Hustle & Flow

Hustle & Flow

Authenticity means everything in hip-hop, because if a rapper isn't speaking the truth about who he is and where he's from, then he's basically Vanilla Ice, desperately spinning his gangsta roots on the mean streets of suburban Dallas. Much like Eminem's 8 Mile, the vibrant rap drama Hustle & Flow wraps the authentic around the inauthentic, telling an underdog story that sticks to formula, yet resonates with an undeniably real energy and texture. Writer-director Craig Brewer had Sundance audiences cheering over the exploits of a lowdown Memphis pimp, and turning crunk tracks like "Whoop That Trick" and "It's Hard For A Pimp" into inspirational anthems for the whole family is some kind of achievement. Hustle & Flow may feel too much like a movie in the end, but Brewer and a stunning Terrence Howard bottle the excitement of the creative process and the burden that long-shot dreams put both on the dreamer and those who support him.

Skillfully evoking the gritty texture and soul of the Memphis slums, Hustle & Flow opens with Howard delivering the sort of street soliloquy that suggests his talents and his ambitions are not tied exclusively to pimping. After Howard hears that local boy-turned-rap-powerhouse Ludacris plans to come back to a neighborhood bar over the July 4 weekend, he immediately seizes on the opportunity to give his scribbled rhymes some amplification. To that end, he calls on Anthony Anderson, an old high-school chum whose steady work as a small-time music producer has allowed him to climb a few rungs higher than Howard on the social ladder.

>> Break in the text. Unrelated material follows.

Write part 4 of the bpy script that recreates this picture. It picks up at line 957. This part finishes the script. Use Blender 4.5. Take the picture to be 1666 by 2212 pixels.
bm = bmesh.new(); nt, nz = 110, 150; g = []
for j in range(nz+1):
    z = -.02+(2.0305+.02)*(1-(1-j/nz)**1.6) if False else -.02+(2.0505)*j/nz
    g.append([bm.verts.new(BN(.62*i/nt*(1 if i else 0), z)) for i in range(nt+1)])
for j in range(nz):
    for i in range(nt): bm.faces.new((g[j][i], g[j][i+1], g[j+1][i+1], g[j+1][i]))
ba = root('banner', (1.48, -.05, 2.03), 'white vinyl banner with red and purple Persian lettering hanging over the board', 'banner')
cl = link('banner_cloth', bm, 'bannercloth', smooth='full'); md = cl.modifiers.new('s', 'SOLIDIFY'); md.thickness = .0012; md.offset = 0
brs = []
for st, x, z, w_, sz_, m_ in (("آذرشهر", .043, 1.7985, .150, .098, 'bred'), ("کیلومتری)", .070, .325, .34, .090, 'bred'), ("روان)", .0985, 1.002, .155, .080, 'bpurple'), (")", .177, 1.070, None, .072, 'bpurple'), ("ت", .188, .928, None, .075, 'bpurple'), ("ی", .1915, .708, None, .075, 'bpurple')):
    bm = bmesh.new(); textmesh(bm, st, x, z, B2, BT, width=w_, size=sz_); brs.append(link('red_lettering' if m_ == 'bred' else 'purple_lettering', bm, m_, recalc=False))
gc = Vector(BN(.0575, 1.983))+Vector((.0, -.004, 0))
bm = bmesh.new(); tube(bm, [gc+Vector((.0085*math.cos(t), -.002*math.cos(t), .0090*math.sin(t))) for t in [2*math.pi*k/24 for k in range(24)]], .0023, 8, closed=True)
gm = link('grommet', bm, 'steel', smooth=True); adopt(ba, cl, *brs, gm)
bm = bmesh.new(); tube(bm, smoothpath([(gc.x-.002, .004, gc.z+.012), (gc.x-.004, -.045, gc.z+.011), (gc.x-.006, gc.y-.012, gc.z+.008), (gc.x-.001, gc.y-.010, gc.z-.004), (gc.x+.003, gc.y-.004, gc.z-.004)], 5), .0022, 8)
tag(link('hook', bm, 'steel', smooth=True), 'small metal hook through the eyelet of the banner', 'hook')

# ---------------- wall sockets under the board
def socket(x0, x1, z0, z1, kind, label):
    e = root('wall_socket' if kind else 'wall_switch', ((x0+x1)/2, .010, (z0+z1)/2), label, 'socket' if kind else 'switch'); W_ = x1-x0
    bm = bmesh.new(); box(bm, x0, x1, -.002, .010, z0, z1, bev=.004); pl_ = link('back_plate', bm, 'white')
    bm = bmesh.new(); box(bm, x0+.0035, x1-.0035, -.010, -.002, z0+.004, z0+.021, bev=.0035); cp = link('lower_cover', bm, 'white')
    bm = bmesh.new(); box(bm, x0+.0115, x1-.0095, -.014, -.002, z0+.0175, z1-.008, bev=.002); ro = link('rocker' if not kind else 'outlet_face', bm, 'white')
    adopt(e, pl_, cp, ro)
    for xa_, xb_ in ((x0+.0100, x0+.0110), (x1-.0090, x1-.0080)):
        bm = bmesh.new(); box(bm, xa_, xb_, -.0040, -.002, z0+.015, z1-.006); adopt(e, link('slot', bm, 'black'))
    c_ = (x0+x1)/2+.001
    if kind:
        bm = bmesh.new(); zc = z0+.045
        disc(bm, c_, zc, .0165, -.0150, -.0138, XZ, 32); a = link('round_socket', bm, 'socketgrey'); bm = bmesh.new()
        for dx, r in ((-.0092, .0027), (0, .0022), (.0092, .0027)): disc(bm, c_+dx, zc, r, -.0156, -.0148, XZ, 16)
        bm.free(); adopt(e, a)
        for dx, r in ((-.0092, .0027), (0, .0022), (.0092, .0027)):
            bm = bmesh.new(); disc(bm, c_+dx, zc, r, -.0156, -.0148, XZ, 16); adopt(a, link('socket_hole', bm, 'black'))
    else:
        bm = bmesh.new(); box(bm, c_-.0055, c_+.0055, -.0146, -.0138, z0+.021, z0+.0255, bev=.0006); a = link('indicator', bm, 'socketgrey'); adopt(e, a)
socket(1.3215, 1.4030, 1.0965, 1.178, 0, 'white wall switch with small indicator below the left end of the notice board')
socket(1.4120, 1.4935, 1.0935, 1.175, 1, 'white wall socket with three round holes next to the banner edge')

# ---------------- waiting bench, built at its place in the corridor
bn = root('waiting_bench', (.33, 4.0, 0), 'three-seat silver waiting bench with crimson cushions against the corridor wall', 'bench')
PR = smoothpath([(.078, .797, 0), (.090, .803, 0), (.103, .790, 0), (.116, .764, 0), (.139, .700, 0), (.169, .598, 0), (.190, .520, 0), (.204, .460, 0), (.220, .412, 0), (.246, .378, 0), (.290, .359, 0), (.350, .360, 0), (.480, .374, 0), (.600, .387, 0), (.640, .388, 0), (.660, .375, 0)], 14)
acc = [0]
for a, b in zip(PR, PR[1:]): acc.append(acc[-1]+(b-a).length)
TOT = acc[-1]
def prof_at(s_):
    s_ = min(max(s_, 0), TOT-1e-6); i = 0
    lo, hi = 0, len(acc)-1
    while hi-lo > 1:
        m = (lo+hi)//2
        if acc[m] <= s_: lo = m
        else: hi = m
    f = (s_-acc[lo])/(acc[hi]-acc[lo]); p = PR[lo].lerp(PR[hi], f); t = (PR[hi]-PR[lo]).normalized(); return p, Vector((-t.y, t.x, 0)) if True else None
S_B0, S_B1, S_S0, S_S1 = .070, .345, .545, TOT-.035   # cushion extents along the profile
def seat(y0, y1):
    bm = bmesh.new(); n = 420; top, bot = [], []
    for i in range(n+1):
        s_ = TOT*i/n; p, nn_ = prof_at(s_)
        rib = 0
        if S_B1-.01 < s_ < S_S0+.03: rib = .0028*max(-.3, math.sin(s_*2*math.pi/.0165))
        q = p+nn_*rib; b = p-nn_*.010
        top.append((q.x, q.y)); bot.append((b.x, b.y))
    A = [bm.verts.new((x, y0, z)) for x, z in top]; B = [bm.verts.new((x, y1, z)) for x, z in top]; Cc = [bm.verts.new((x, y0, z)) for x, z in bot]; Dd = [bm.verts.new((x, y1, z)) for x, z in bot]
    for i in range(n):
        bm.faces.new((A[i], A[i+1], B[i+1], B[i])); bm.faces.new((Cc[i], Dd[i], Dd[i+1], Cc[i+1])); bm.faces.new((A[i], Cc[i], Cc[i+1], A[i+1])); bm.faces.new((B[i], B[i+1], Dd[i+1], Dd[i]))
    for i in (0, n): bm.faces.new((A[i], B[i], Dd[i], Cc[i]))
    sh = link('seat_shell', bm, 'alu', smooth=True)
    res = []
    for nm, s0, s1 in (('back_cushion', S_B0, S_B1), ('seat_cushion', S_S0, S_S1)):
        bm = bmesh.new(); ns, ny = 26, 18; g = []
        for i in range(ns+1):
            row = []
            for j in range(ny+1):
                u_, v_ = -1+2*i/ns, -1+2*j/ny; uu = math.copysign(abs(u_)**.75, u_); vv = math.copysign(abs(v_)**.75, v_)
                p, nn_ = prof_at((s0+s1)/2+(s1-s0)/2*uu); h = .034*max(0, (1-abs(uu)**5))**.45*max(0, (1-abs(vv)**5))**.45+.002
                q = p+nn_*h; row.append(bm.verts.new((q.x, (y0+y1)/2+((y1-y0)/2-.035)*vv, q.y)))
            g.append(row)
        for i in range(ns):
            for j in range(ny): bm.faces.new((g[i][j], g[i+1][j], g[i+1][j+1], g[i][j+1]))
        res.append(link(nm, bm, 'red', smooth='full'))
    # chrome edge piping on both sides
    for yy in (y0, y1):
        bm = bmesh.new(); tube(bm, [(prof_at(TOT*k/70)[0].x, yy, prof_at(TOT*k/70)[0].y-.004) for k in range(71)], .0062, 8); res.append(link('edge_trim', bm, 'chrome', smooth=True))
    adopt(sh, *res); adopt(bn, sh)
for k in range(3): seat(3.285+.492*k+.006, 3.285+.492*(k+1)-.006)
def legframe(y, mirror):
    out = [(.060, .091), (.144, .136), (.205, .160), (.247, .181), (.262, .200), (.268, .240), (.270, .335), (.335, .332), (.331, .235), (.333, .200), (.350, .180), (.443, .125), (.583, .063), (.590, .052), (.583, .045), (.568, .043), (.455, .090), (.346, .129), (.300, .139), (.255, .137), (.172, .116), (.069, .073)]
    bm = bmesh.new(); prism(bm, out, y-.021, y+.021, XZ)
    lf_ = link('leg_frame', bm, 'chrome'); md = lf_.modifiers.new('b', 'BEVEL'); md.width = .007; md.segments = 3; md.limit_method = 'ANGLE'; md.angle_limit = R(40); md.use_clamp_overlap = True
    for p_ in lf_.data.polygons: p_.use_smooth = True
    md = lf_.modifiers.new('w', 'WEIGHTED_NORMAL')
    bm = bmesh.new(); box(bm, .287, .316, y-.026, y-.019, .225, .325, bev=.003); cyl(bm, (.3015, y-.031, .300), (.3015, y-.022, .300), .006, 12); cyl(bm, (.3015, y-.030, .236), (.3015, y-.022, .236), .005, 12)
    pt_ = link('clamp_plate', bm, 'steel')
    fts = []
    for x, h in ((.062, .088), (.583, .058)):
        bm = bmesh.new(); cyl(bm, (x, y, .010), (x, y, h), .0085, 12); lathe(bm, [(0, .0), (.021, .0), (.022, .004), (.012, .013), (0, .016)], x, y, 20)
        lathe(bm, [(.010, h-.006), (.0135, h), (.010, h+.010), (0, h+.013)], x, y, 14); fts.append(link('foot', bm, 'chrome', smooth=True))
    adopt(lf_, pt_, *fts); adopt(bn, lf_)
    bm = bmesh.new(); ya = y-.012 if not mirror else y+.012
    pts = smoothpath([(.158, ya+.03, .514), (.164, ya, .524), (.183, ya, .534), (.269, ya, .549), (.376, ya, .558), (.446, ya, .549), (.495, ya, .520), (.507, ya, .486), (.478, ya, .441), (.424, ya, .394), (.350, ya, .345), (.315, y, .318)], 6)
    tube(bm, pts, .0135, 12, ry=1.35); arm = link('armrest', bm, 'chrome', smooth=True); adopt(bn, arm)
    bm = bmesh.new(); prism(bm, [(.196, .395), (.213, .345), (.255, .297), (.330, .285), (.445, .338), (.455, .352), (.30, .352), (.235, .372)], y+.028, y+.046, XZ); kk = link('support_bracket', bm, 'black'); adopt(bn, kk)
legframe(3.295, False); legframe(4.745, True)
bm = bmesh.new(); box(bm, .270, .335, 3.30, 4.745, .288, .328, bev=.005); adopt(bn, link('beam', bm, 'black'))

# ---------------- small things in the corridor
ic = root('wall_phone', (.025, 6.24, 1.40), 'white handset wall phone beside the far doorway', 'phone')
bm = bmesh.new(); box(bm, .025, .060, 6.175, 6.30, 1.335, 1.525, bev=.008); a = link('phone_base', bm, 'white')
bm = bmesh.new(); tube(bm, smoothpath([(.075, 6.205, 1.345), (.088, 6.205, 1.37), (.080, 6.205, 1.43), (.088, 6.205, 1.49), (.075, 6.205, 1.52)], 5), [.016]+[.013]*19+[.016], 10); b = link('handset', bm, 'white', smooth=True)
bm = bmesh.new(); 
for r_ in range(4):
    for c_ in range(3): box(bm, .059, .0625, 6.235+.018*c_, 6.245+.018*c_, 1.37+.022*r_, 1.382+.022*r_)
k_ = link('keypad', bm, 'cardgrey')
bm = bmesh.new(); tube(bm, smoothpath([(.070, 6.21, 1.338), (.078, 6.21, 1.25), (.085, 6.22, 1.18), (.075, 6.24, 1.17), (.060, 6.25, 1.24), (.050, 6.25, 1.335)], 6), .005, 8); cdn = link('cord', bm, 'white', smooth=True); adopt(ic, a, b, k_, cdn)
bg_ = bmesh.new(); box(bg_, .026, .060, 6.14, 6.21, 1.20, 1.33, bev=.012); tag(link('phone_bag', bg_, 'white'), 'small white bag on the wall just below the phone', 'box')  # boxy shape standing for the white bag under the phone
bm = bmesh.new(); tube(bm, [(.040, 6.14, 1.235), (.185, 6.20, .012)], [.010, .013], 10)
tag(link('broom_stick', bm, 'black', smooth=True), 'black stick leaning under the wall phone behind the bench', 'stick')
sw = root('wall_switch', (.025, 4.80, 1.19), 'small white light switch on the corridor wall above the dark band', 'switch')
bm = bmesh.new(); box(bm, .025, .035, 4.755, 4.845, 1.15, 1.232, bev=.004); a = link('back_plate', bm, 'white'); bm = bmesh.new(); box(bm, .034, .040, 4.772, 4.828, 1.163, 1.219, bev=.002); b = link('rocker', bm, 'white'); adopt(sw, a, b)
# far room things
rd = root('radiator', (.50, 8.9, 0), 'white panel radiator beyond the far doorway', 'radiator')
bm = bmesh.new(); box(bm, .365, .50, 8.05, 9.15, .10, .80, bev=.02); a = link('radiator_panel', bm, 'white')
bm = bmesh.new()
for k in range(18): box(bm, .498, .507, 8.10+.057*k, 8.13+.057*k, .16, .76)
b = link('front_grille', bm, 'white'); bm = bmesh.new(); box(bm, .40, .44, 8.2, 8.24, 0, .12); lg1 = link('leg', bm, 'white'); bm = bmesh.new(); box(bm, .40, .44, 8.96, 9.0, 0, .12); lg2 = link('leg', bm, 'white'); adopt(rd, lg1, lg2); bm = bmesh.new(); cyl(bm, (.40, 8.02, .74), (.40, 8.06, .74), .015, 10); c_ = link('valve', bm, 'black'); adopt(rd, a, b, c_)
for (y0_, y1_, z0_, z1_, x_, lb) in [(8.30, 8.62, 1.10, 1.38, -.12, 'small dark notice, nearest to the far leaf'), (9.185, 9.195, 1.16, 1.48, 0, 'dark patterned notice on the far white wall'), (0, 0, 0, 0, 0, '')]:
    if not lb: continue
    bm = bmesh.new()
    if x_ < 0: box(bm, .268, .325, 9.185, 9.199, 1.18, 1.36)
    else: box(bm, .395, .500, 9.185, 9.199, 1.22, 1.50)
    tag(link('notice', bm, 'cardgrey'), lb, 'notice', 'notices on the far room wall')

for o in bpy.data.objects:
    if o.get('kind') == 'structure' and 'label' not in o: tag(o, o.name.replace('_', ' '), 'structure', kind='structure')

Over his wife's objections, Anderson agrees to produce a homemade demo tape, recording in an egg-crate-lined bedroom with the affable DJ Qualls manufacturing crunk beats on the turntable.

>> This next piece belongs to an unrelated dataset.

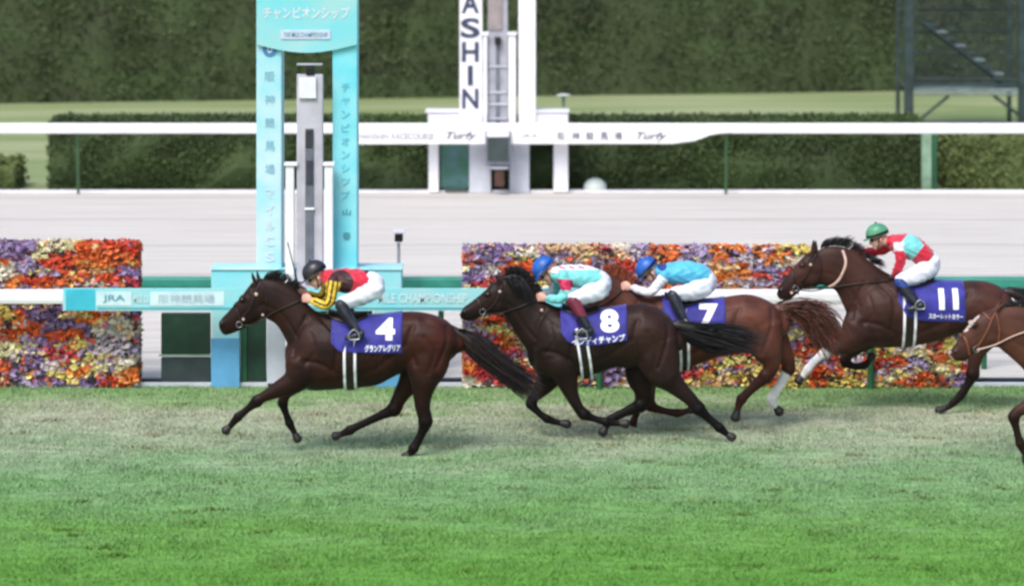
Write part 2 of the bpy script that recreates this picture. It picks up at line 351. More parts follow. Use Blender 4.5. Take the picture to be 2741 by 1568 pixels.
# ------------------------------------------------------------------ far white rail with lettering board
Yr = 62.6
root = empty('white_rail', (0, Yr, 0), 'long white rail on the far side of the sand, lettered along its middle', 'rail')
bm = bmesh.new(); box(bm, (-40, Yr, wz(358, Yr)), (40, Yr+.12, wz(331, Yr)), .03); bmlink('rail_beam', bm, M['railwhite'], root)
for px in (-380, 206, 1945):
    bm = bmesh.new(); cyl(bm, (wx(px, Yr), Yr+.2, 0), (wx(px, Yr), Yr+.1, wz(345, Yr)), .028); bmlink('post', bm, mat('far_post_green', (58,92,62), .6) if px < 0 else bpy.data.materials['far_post_green'], root)
bd = bmesh.new()  # lettered board with tapering right end
pts = [(955,337), (1960,336), (1960,352), (1900,362), (1860,377), (1800,385), (955,386)]
A = [bd.verts.new(P(x, y, Yr-.03)) for x, y in pts]; B = [bd.verts.new(P(x, y, Yr-.03)+Vector((0, .028, 0))) for x, y in pts]
bd.faces.new(A[::-1]); bd.faces.new(B)
for i in range(len(pts)): bd.faces.new((A[i], A[(i+1) % len(pts)], B[(i+1) % len(pts)], B[i]))
bmesh.ops.recalc_face_normals(bd, faces=bd.faces[:]); board = bmlink('lettered_board', bd, M['railwhite'], root)
ty = Yr-.034
flat_text('HANSHIN RACECOURSE', 'lettering', 1062, 366, ty, 200, 17, M['inkgrey'], board, .01)
flat_text('Turfy', 'lettering', 1236, 366, ty, 82, 26, M['ink'], board, .02, .35)
flat_text('JRA', 'lettering', 1418, 366, ty, 46, 13, M['inkgrey'], board, .01)
for i, ch in enumerate('阪神競馬場'): flat_text(ch, 'lettering', 1503+i*38, 365, ty, 21, 22, M['ink'], board, .012)
flat_text('Turfy', 'lettering', 1745, 367, ty, 82, 26, M['ink'], board, .02, .35)
# pale post pair right
root = empty('hedge_end_post', P(2490, 505, 63.5), 'pale green upright post at the right end of the long hedge', 'post')
pbox('post_face', 2468, 360, 2494, 508, 63.5, .2, M['postg'], root); pbox('post_side', 2495, 360, 2508, 508, 63.56, .2, M['gpanel'], root)
# globe
root = empty('globe_lamp', P(1593, 517, 63.4), 'round white globe sitting on the sand edge right of the white structure', 'lamp')
Yg = 63.35; bm = bmesh.new(); ellipsoid(bm, P(1593, 503, Yg), (.225, .225, .19), seg=28, ring=18); bmlink('globe', bm, M['pearl'], root, True)
bm = bmesh.new(); cyl(bm, (wx(1593, Yg), Yg, 0), (wx(1593, Yg), Yg, .05), .13); bmlink('base', bm, M['dgrey'], root)
# mushroom lamp behind the rail
Ym = 66.3; root = empty('mushroom_lamp', P(1508, 300, Ym), 'small white mushroom-topped lamp behind right shoulder of white structure', 'lamp')
root.location = (wx(1508, Ym), Ym, 0)
bm = bmesh.new(); ellipsoid(bm, P(1508, 256, Ym), (.15, .15, .035), seg=20, ring=8); bmlink('cap', bm, M['pearl'], root, True)
bm = bmesh.new(); cyl(bm, (wx(1508, Ym), Ym, 0), P(1508, 258, Ym), .03); bmlink('stem', bm, M['postg'], root)

# ------------------------------------------------------------------ far winning structure (white)
Yf = 62.95
root = empty('winning_post_structure', (wx(1333, Yf), Yf, 0), 'tall white twin-column winning post with vertical dark letters, beyond the sand', 'winning post')
for a in ((1145,300,1243,520,'shoulder'), (1428,300,1521,520,'shoulder')):
    x0, y0, x1, y1, _ = a
    s = pbox('shoulder', x0, 303, x1, 342, Yf, .5, M['white'], root)
    pbox('shoulder_cap', x0-6, 296, x1+3, 302, Yf-.03, .56, M['white'], s, .004)
pbox('outer_leg', 1147, 343, 1174, 515, Yf, .4, M['white'], root)
pbox('outer_leg', 1482, 343, 1521, 515, Yf, .4, M['white'], root)
col1 = pbox('column', 1230, -150, 1291, 343, Yf-.06, .5, M['white'], root)
for ch, y in zip('HANSHIN', (-172, -106, -40, 20+40-26, 140, 203, 263)):
    pass
for ch, y, w_ in (('A', 10, 48), ('S', 76, 52), ('H', 140, 46), ('I', 203, 14), ('N', 265, 44), ('H', -56, 46)):
    flat_text(ch, 'lettering', 1259, y, Yf-.066, w_, 54, M['ink'], col1, .03)
pbox('column', 1388, -150, 1434, 342, Yf-.06, .5, M['white'], root)
pbox('inner_pillar', 1293, 88, 1304, 350, Yf-.1, .2, M['white'], root); pbox('inner_pillar', 1361, 88, 1381, 350, Yf-.1, .2, M['white'], root)
pbox('crossbar', 1285, 86, 1308, 96, Yf-.13, .05, M['white'], root); pbox('crossbar', 1358, 86, 1384, 96, Yf-.13, .05, M['white'], root)
c = pbox('centre_mast', 1306, -150, 1359, 352, Yf+.02, .3, M['grey'], root)
pbox('groove', 1327, 100, 1338, 345, Yf-.0, .015, M['slot'], c, .002)
pbox('mast_panel', 1308, -150, 1344, 80, Yf-.02, .03, mat('beige_mast', (150,140,140), .5, .08), c, .004)
for y in (176, 245, 277, 315, 335): pbox('crosspiece', 1307, y, 1358, y+5, Yf-.01, .02, M['greywhite'], c, .002)
pbox('camera', 1324, 100, 1341, 120, Yf-.08, .07, M['black'], c, .01)
pbox('lower_panel', 1256, 387, 1314, 517, Yf+.05, .3, M['greywhite'], root); pbox('lower_panel', 1364, 387, 1417, 517, Yf+.05, .3, M['greywhite'], root)
g_ = pbox('green_panel', 1178, 387, 1255, 503, Yf+.1, .1, mat('green_glass_panel', (46,96,78), .35, .25, 5, col2=(70,104,110)), root)
pbox('panel_foot', 1190, 503, 1252, 512, Yf+.05, .15, M['dgrey'], g_)
s = pbox('screen_box', 1299, 352, 1367, 443, Yf-.5, .4, M['slot'], root, .02); pbox('screen_hood', 1303, 352, 1363, 367, Yf-.52, .02, M['white'], s, .004)
pbox('screen', 1305, 370, 1361, 432, Yf-.515, .015, M['dgrey'], s, .004)
t_ = pbox('tripod_shelf', 1312, 446, 1361, 453, Yf-.45, .3, M['greywhite'], root, .004)
pbox('tripod_box', 1324, 454, 1350, 500, Yf-.4, .2, M['brown'], root, .02)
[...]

The scenes of the three men at work—laying down tracks that start with the barest of rhymes and open up as the beats spring them to life—are by far the most exhilarating in the film; it's like a watching a creative spark nurtured into flame. If nothing else, the paint-by-numbers underdog plot raises the stakes high enough to give these sessions an extra charge, and the urgency carries over into Howard's riveting encounter with Ludacris, which is a fine tutorial in the art of the hustle. But Brewer's commercial instincts keep him from challenging the audience's sympathies toward Howard in any way, perhaps for fear that his considerable charisma will take too deep a dent. What results is the friendliest pimp south of the Mason-Dixon line, someone who can rap about slapping tricks, but at worst acts a little sullen and callous, too consumed by ambition to look past his nose. He's a lovable lowlife: easy to root for, hard to believe.